Depois de 30 minutos, hora de ir para o barco e aguardar sob o sol que insistia em ser inclemente. Ainda estava otimista: "Quando o barco andar vai ser uma delícia, o ventinho, um passeio pelo canal, quase Veneza". Finalmente todos os incautos trocaram seus bilhetes e finalmente partimos. Entramos em um túnel escuro de pedra, por baixo da rua, que volta e meia era iluminado por grandes buracos no teto. "Ah, que lindo...". Depois de 15 minutos e 1.230 buracos não tinha mais graça alguma. Mas saímos enfim, e "oh, que beleza de paisagem", pessoas deitadas ao longo do canal, pontes e, "que interessante", uma eclusa, A primeira vez que vi uma eclusa foi no Rio Nilo e fiquei impressionada. Uma eclusa é uma obra de engenharia que permite que barcos subam ou desçam os rios ou mares em locais onde há desníveis. Era em um navio e no Egito. Naquele barco de passeio em Paris, como seria? Um grande portão abre, entra barco, enche de água, o barco sobe, segue adiante, fecha outro portão. Se não é assim, é mais ou menos. O processo não é longuíssimo, mas quando alguém avisou que era a primeira de quatro, pensei: "f....eu". Então o passeio é isso, entra em eclusa, sai de eclusa, anda um pouquinho, para um pouquinho. Em uma hora e meia estava todo mundo entediado no barco. As crianças mal-humoradíssimas, os velhos dormindo e os de meia-idade como eu bufando sem parar. Para "animar", uma musiquinha, diálogos do filme de Marcel Carné passado no Hotel du Nord, quando estávamos parados bem em frente, comentários do guia — o mesmo que recebeu os tickets, cuidava do bar e amarrava o barco, um homem multitask. "Por que não trouxe meu Kindle, podia pelo menos ler meu livro" — era só que eu pensava.

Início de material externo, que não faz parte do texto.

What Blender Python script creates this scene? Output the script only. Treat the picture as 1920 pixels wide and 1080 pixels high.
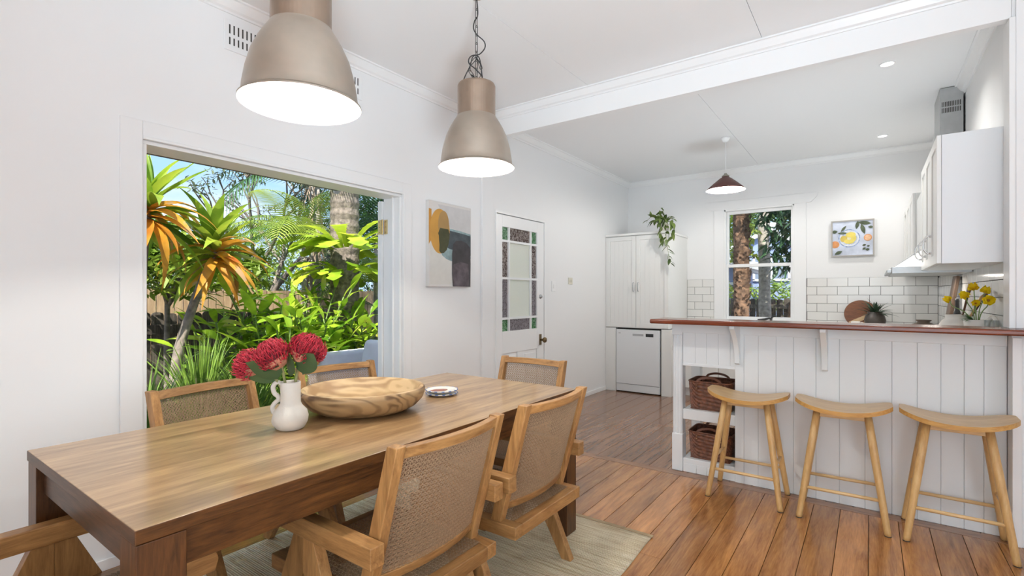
import bpy, math, random
from mathutils import Vector, Matrix, Euler

for _o in list(bpy.data.objects):
    bpy.data.objects.remove(_o, do_unlink=True)
SC = bpy.context.scene
COL = SC.collection
PI = math.pi
R_ = math.radians

# ------------------------------------------------------------------ camera
cam_d = bpy.data.cameras.new('camera')
cam = bpy.data.objects.new('camera', cam_d)
COL.objects.link(cam)
cam.location = (0, 0, 1.28)
cam.rotation_euler = (PI / 2, 0, R_(35.69))
cam_d.sensor_fit = 'HORIZONTAL'
cam_d.sensor_width = 36.0
cam_d.lens = 934.0 / 1920.0 * 36.0
cam_d.shift_y = 11.8 / 1920.0
cam_d.clip_start = 0.02
cam_d.clip_end = 300
SC.camera = cam

# ------------------------------------------------------------------ colour management
SC.view_settings.view_transform = 'Standard'
SC.view_settings.look = 'None'
SC.view_settings.gamma = 1.0
SC.view_settings.use_curve_mapping = False
SC.view_settings.exposure = 0.18
SC.cycles.use_denoising = True
SC.cycles.max_bounces = 6
SC.cycles.diffuse_bounces = 4
SC.cycles.transparent_max_bounces = 8
SC.cycles.glossy_bounces = 3
SC.cycles.transmission_bounces = 4
SC.cycles.sample_clamp_indirect = 8.0
SC.cycles.use_adaptive_sampling = True
SC.cycles.adaptive_threshold = 0.06
SC.cycles.use_light_tree = False

# ------------------------------------------------------------------ sky
W = bpy.data.worlds.new('sky')
SC.world = W
W.use_nodes = True
wn, wl = W.node_tree.nodes, W.node_tree.links
wn.clear()
w_out = wn.new('ShaderNodeOutputWorld')
w_bg = wn.new('ShaderNodeBackground')
w_tc = wn.new('ShaderNodeTexCoord')
w_mp = wn.new('ShaderNodeMapping')
w_mp.inputs['Scale'].default_value = (1.0, 1.0, 3.2)
w_mp.inputs['Location'].default_value = (0.35, 0.1, 0.0)
w_nz = wn.new('ShaderNodeTexNoise')
w_nz.inputs['Scale'].default_value = 2.6
w_nz.inputs['Detail'].default_value = 8
w_nz.inputs['Roughness'].default_value = 0.55
w_rp = wn.new('ShaderNodeValToRGB')
w_rp.color_ramp.elements[0].position = 0.42
w_rp.color_ramp.elements[0].color = (0.40, 0.66, 0.98, 1)
w_rp.color_ramp.elements[1].position = 0.66
w_rp.color_ramp.elements[1].color = (0.90, 0.94, 1.0, 1)
wl.new(w_tc.outputs['Generated'], w_mp.inputs['Vector'])
wl.new(w_mp.outputs['Vector'], w_nz.inputs['Vector'])
wl.new(w_nz.outputs['Fac'], w_rp.inputs['Fac'])
wl.new(w_rp.outputs['Color'], w_bg.inputs['Color'])
w_bg.inputs['Strength'].default_value = 1.15
wl.new(w_bg.outputs['Background'], w_out.inputs['Surface'])

# ------------------------------------------------------------------ sun
sun_d = bpy.data.lights.new('sun', 'SUN')
sun_d.energy = 9.0
sun_d.angle = R_(0.6)
sun_d.color = (1.0, 0.95, 0.86)
sun = bpy.data.objects.new('sun', sun_d)
COL.objects.link(sun)
SUNV = Vector((0.30, -0.56, 0.76)).normalized()      # towards the sun
sun.rotation_euler = SUNV.to_track_quat('Z', 'Y').to_euler()
sun.location = (0, -5, 12)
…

Foi exatamente depois de duas horas que me dei conta que não era um passeio ida e volta, que a Bastille estava cada vez mais longe. Por um lado, ótimo, não teria que fazer de novo abre eclusa, fecha eclusa. Em compensação, cada vez mais me distanciava da minha casa. Acabamos em La Villete, o barco deu uma paradinha, não a final, mas a primeira em toda a trajetória, e eu desci correndo antes que eles me impedissem. Por sorte, a dois quilômetros, na saída do parque, havia uma estação do metrô direto para a Place Monge, a minha estação. Eu me joguei dentro dele, consegui um lugar e nunca foi tão feliz, após 20 estações, me ver dentro de casa. Exausta.
Nove horas da noite estava dormindo e para compensar o mau humor tive um sonho espetacular. No barco? Você enlouqueceu? Dançando em um salão, "That's Life", com Sinatra. Meu parceiro? George Clooney.
Isso que é bom: pé na terra, cabeça no ar e nada de água.